東野圭吾 29


パラレルワールド・ラブストーリー


2000/09/09

 印象に残るラストシーンはあっても、印象に残るオープニングはあまりないように思う。そんな中、本作のオープニングは今でも鮮明に思い出される。連続ドラマにありがちかもしれないが、文章にすると不思議と新鮮である。オープニングとはいえネタには触れないでおくが、首都圏在住じゃない方には実感が湧かないかな。

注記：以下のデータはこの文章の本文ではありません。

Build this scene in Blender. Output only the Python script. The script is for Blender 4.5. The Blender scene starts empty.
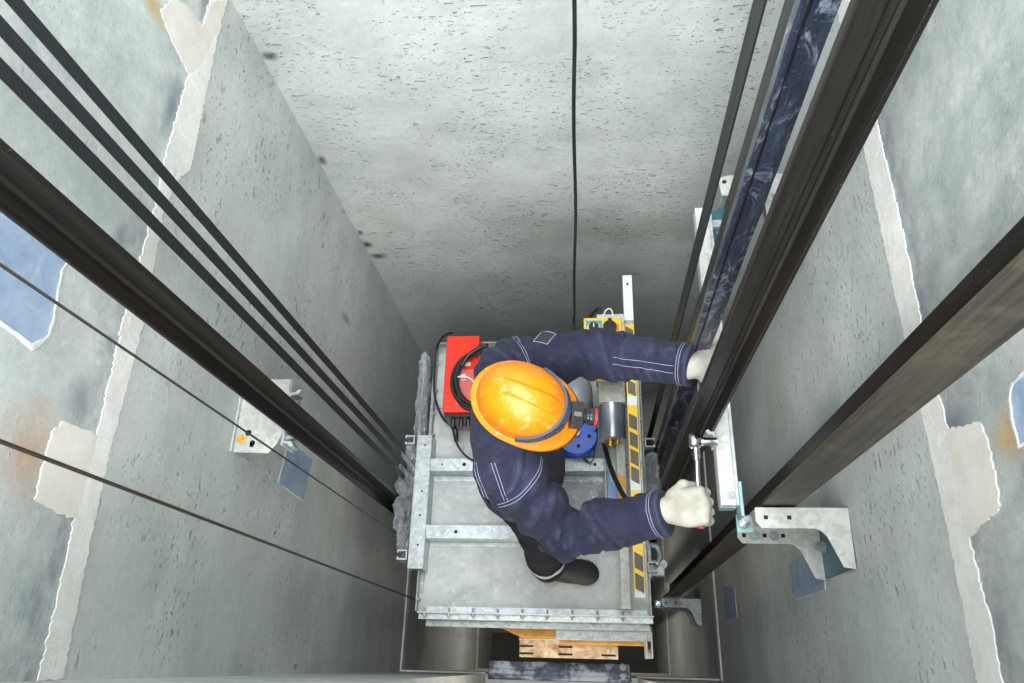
import bpy, bmesh, math, random
import numpy as np
from mathutils import Vector, Matrix
from mathutils.bvhtree import BVHTree

random.seed(4)
rng = np.random.default_rng(7)
sc = bpy.context.scene
COL = sc.collection

# ------------------------------------------------------------------ camera
CAM_M = np.array([[0.99488517, 0.02498457, -0.09787371],
                  [-0.01653189, -0.91559029, -0.40177246],
                  [-0.09965033, 0.4013355, -0.91049417]])   # world -> (right, down, forward)
FPX = 736.28
CAM_Z = 3.15
cam_d = bpy.data.cameras.new('camera')
cam = bpy.data.objects.new('camera', cam_d)
COL.objects.link(cam)
cam_d.sensor_width = 36.0
cam_d.lens = FPX / 1024.0 * 36.0
cam_d.clip_start = 0.02
Rw = CAM_M.T @ np.diag([1, -1, -1])
mw = Matrix.Identity(4)
for i in range(3):
    for j in range(3):
        mw[i][j] = Rw[i, j]
mw.translation = (0, 0, CAM_Z)
cam.matrix_world = mw
sc.camera = cam


def at(px, py, z):
    """metric point at height z that was measured at this spot of the 1024x683 frame"""
    d = CAM_M.T @ np.array([(px - 512) / FPX, (py - 341.5) / FPX, 1.0])
    t = (z - CAM_Z) / d[2]
    return Vector((d[0] * t, d[1] * t, z))


# ------------------------------------------------------------------ materials
def srgb(r, g, b):
    def c(v):
        v /= 255.0
        return v / 12.92 if v <= 0.04045 else ((v + 0.055) / 1.055) ** 2.4
    return (c(r), c(g), c(b), 1.0)


class NT:
    def __init__(s, name):
        s.m = bpy.data.materials.new(name)
        s.m.use_nodes = True
        s.t = s.m.node_tree
        s.b = s.t.nodes['Principled BSDF']
        s.tc = s.t.nodes.new('ShaderNodeTexCoord')

    def n(s, typ, **kw):
        x = s.t.nodes.new(typ)
        for k, v in kw.items():
            setattr(x, k, v)
        return x

    def l(s, a, b):
        s.t.links.new(a, b)

    def coords(s, scale=(1, 1, 1), loc=(0, 0, 0), src='Object'):
        mp = s.n('ShaderNodeMapping')
        mp.inputs['Scale'].default_value = scale
        mp.inputs['Location'].default_value = loc
        s.l(s.tc.outputs[src], mp.inputs['Vector'])
        return mp.outputs['Vector']

    def noise(s, scale, detail=4, rough=0.55, vec=None, dist=0.0):
        x = s.n('ShaderNodeTexNoise')
        x.inputs['Scale'].default_value = scale
        x.inputs['Detail'].default_value = detail
        x.inputs['Roughness'].default_value = rough
        x.inputs['Distortion'].default_value = dist
        if vec is not None:
            s.l(vec, x.inputs['Vector'])
        else:
            s.l(s.tc.outputs['Object'], x.inputs['Vector'])
        return x.outputs['Fac']

    def ramp(s, fac, p0, p1, c0=(0, 0, 0, 1), c1=(1, 1, 1, 1)):
        x = s.n('ShaderNodeValToRGB')
        x.color_ramp.elements[0].position = p0
        x.color_ramp.elements[1].position = p1
        x.color_ramp.elements[0].color = c0
        x.color_ramp.elements[1].color = c1
        s.l(fac, x.inputs['Fac'])
        return x.outputs['Color']

    def math(s, op, a, b=None, c=None, clamp=False):
        x = s.n('ShaderNodeMath', operation=op, use_clamp=clamp)
        for i, v in enumerate((a, b, c)):
            if v is None:
                continue
            if isinstance(v, (int, float)):
                x.inputs[i].default_value = v
            else:
                s.l(v, x.inputs[i])
        return x.outputs[0]

    def mix(s, fac, a, b, mode='MIX'):
        x = s.n('ShaderNodeMix', data_type='RGBA', blend_type=mode)
        for i, v in ((0, fac), (6, a), (7, b)):
            if isinstance(v, (int, float)):
                x.inputs[i].default_value = v
            elif isinstance(v, tuple):
                x.inputs[i].default_value = v
            else:
                s.l(v, x.inputs[i])
        return x.outputs[2]

    def bump(s, h, strength=0.5, dist=0.004, normal=None):
        x = s.n('ShaderNodeBump')
        x.inputs['Strength'].default_value = strength
        x.inputs['Distance'].default_value = dist
        s.l(h, x.inputs['Height'])
        if normal is not None:
            s.l(normal, x.inputs['Normal'])
        s.l(x.outputs['Normal'], s.b.inputs['Normal'])
        return x.outputs['Normal']

    def set(s, color=None, rough=None, metal=None, spec=None, **kw):
        for key, v in (('Base Color', color), ('Roughness', rough), ('Metallic', metal), ('Specular IOR Level', spec)):
            if v is None:
                continue
            if isinstance(v, (int, float, tuple)):
                s.b.inputs[key].default_value = v
            else:
                s.l(v, s.b.inputs[key])
        for k, v in kw.items():
            s.b.inputs[k.replace('_', ' ')].default_value = v
        return s.m


def simple(name, col, rough=0.5, metal=0.0, var=0.15, nscale=20.0, bump=0.0, spec=0.5, stretch=(1, 1, 1), **kw):
    t = NT(name)
    v = t.noise(nscale, 4, 0.6, t.coords(stretch))
    dark = tuple(c * (1 - var) for c in col[:3]) + (1,)
    lite = tuple(min(1, c * (1 + var)) for c in col[:3]) + (1,)
    c = t.mix(t.ramp(v, 0.3, 0.7), dark, lite)
    r = t.math('ADD', t.math('MULTIPLY', v, 0.25), rough - 0.12)
    if bump:
        t.bump(v, bump, 0.002)
    return t.set(c, r, metal, spec, **kw)


JOINT = 1.69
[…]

 敦賀崇史は、中学時代からの親友三輪智彦に、恋人の津野麻由子を紹介される。崇史と智彦は、バイテック社の英才教育機関、MAC技科専門学校に籍を置くエリートだ。そのMACに、麻由子も送り込まれることになったという。崇史は智彦に嫉妬する。麻由子に横恋慕してしまう。そして…。

 バイテック社の中央研究所に正式配属されて二ヶ月。崇史はまだMACに在籍中の麻由子と一緒に暮らしていた。彼は、しばらく会っていない親友智彦のことをふと思い出す。あいつ、今何をしているんだっけ? 崇史の中で、現在と過去の記憶が交錯し始める。俺は一体、どうやって親友の恋人を手に入れたのだ?

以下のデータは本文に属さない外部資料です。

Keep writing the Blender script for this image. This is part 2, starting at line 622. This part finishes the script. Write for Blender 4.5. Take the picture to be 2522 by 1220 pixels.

 「パラレルワールド」とはよく言ったもので、崇史の現在と、MACで三人で過ごした過去の物語が並行して進む。対照的な学生時代を送った崇史と智彦だけに、あるハンディキャップを抱えた智彦にはあまりにも酷な展開である。ますます疑問が膨らむ、現在の崇史。極秘プロジェクトの裏に隠された真相とは…。お前はそれでも親友か、崇史? と言えるほど僕も人格者じゃないか。

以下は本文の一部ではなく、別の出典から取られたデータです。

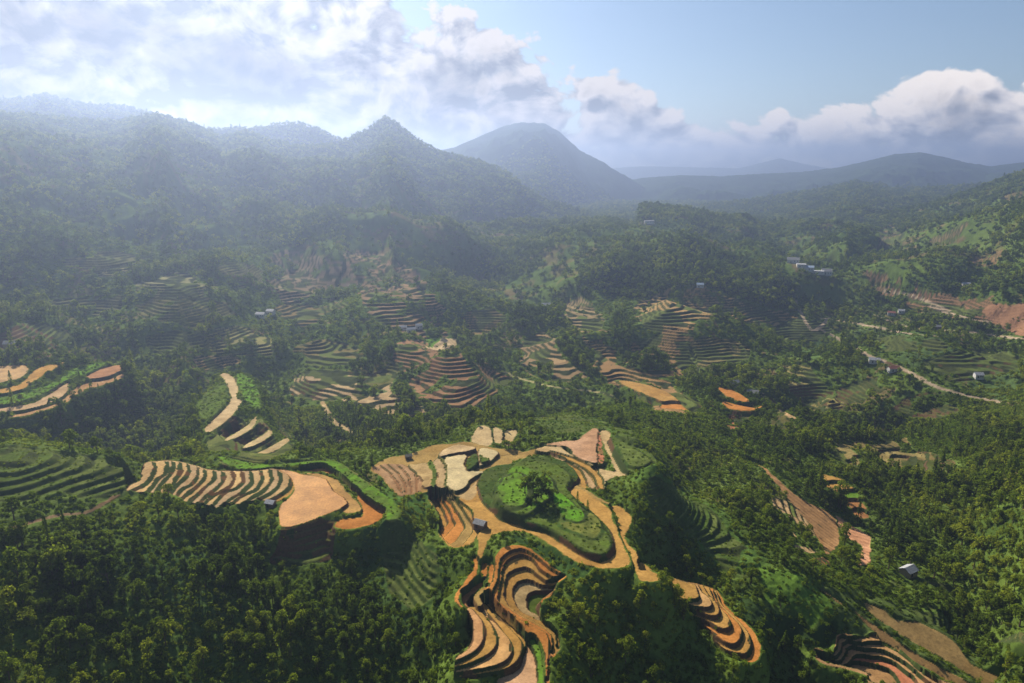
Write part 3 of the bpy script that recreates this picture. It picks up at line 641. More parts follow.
def simple(name, col, rough=.8, spec=.3, nscale=2.0, namp=.3):
    m, N, K = new_mat(name)
    out = N.new('ShaderNodeOutputMaterial'); b = N.new('ShaderNodeBsdfPrincipled')
    g = N.new('ShaderNodeNewGeometry'); n = N.new('ShaderNodeTexNoise'); n.inputs['Scale'].default_value = nscale; n.inputs['Detail'].default_value = 4
    K.new(g.outputs['Position'], n.inputs['Vector'])
    mr = N.new('ShaderNodeMapRange'); mr.inputs[1].default_value = .3; mr.inputs[2].default_value = .7; mr.inputs[3].default_value = 1 - namp; mr.inputs[4].default_value = 1 + namp
    K.new(n.outputs['Fac'], mr.inputs[0])
    c = N.new('ShaderNodeVectorMath'); c.operation = 'SCALE'; c.inputs[0].default_value = col
    K.new(mr.outputs[0], c.inputs['Scale']); K.new(c.outputs[0], b.inputs['Base Color'])
    b.inputs['Roughness'].default_value = rough; b.inputs['Specular IOR Level'].default_value = spec
    K.new(b.outputs[0], out.inputs['Surface'])
    return m
def leaf_mat(name, c0, c1, c2, trans=.3):
    m, N, K = new_mat(name)
    out = N.new('ShaderNodeOutputMaterial')
    oi = N.new('ShaderNodeObjectInfo')
    rp = N.new('ShaderNodeValToRGB'); e = rp.color_ramp.elements
    e[0].color = (*c0, 1); e[1].color = (*c2, 1); x = e.new(.55); x.color = (*c1, 1)
    g = N.new('ShaderNodeNewGeometry')
    zn = N.new('ShaderNodeTexNoise'); zn.inputs['Scale'].default_value = .018; zn.inputs['Detail'].default_value = 3
    K.new(g.outputs['Position'], zn.inputs['Vector'])
    zm = N.new('ShaderNodeMapRange'); zm.inputs[1].default_value = .36; zm.inputs[2].default_value = .64; zm.inputs[3].default_value = -.15; zm.inputs[4].default_value = .55
    K.new(zn.outputs['Fac'], zm.inputs[0])
    ma = N.new('ShaderNodeMath'); ma.operation = 'MULTIPLY_ADD'; ma.inputs[1].default_value = .6; ma.use_clamp = True
    K.new(oi.outputs['Random'], ma.inputs[0]); K.new(zm.outputs[0], ma.inputs[2]); K.new(ma.outputs[0], rp.inputs[0])
    n = N.new('ShaderNodeTexNoise'); n.inputs['Scale'].default_value = .5; n.inputs['Detail'].default_value = 3
    K.new(g.outputs['Position'], n.inputs['Vector'])
    mr = N.new('ShaderNodeMapRange'); mr.inputs[1].default_value = .3; mr.inputs[2].default_value = .7; mr.inputs[3].default_value = .6; mr.inputs[4].default_value = 1.4
    K.new(n.outputs['Fac'], mr.inputs[0])
    c = N.new('ShaderNodeVectorMath'); c.operation = 'SCALE'
    K.new(rp.outputs[0], c.inputs[0]); K.new(mr.outputs[0], c.inputs['Scale'])
    d = N.new('ShaderNodeBsdfDiffuse'); t = N.new('ShaderNodeBsdfTranslucent'); mix = N.new('ShaderNodeMixShader')
    mix.inputs[0].default_value = trans
    K.new(c.outputs[0], d.inputs[0])
    tc = N.new('ShaderNodeVectorMath'); tc.operation = 'MULTIPLY'; tc.inputs[1].default_value = (1.5, 1.5, .7)
    K.new(c.outputs[0], tc.inputs[0]); K.new(tc.outputs[0], t.inputs[0])
    K.new(d.outputs[0], mix.inputs[1]); K.new(t.outputs[0], mix.inputs[2]); K.new(mix.outputs[0], out.inputs['Surface'])
    return m
LEAF = leaf_mat('leaves', (.048, .078, .010), (.112, .155, .016), (.21, .24, .026), .44)
BUSH = leaf_mat('bush_leaves', (.065, .105, .013), (.115, .168, .018), (.19, .225, .028), .42)
BARK = simple('bark', (.10, .075, .05), .9, .1)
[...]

 タイトル通りラブストーリーという側面はもちろんあるのだが、本当のテーマは別のところにある。それが何なのかは、読んで確かめてほしい。ラストシーンの受け止め方は人それぞれだろうし、必ずしも万人受けはしないだろう。僕に言えるのはただ一言。僕には智彦の真似は決してできない。達観しすぎだよ…。

 このようなシステムは、現在ではまだまだ想像の領域に属する。こんなシステムがあったらどんなに楽かと思う一方、もし実現されたらと思うとぞっとする。